Insurance and financial services professionals assembled for this year's Million Dollar Round Table might believe they can rest easy because of their superior sales production. But that would be a false assumption, one that could put their practices at risk, according to Mark Sanborn.
President of the consultancy Sanborn & Associates, he conveyed this warning at "MDRT Speaks," a fast-paced series of innovative business concepts presented on Monday at the annual meeting being held in New Orleans. To continue to excel, he told agents and advisors attending the session, you must strive always to "be better than your best."
"I'm here to tell you how to turn ordinary success into extraordinary success," said Sanborn. "Nobody can prevent you from choosing to be extraordinary."
To be anything less, he added, is tantamount to jeopardizing your practice. That's because of relentlessly rising consumer expectations. The more one provides clients, he said, the more they come to expect.
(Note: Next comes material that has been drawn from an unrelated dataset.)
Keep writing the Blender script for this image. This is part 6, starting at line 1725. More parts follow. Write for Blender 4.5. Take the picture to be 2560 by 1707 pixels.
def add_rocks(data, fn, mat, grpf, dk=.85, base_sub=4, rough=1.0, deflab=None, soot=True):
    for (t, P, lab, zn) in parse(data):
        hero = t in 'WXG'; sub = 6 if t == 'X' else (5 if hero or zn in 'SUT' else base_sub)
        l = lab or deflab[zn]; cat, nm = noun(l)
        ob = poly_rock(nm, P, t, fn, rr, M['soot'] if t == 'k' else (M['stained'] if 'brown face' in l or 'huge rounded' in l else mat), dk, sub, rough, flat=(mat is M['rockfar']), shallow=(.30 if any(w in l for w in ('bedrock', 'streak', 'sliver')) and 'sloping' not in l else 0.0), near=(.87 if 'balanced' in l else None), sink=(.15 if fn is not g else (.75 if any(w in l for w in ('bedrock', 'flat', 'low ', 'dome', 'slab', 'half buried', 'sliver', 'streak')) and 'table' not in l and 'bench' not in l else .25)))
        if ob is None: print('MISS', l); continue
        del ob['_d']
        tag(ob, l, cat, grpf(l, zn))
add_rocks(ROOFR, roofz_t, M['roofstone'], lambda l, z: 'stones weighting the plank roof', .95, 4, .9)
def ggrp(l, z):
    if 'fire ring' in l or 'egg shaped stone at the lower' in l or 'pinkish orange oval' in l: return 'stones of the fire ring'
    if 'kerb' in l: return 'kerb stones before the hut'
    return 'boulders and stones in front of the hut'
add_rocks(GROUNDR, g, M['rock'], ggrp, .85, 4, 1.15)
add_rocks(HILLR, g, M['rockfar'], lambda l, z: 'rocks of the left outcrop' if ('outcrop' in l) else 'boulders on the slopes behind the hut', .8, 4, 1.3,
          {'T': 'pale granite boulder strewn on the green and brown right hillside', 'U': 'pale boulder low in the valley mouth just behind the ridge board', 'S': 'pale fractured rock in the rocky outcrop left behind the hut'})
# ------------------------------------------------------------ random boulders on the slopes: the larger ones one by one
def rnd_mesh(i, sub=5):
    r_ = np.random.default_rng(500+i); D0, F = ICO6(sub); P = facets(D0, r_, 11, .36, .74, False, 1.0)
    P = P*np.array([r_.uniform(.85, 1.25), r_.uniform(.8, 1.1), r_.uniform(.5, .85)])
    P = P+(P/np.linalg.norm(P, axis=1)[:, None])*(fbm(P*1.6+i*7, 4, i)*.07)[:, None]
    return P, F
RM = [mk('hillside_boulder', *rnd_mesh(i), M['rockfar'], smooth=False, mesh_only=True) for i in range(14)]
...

Thus, you have to continually grow your value proposition to stay at the same perceived level of service — and to keep competitors who are coveting your clientele at bay.
"The great football coach Woody Hayes said that you're getting better or you're getting worse; the status quo is not an option," said Sanborn. "The reason why people become successful but don't stay successful is because their competitors are improving their quality of service relative to them."
To up your game with clients and prospects, he added, you have to ask yourself three game-changing questions:
Am I achieving my practice goals?
Am I striving to fulfill my potential?
Is my service oriented towards clients' success?
To become the best at what you do, said Sanborn, you have to surpass in performance what you're able to accomplish today. You have to "make your best better." Yet so many advisors falter or languish in their practices after achieving a measure of attainment because they don't continually improve.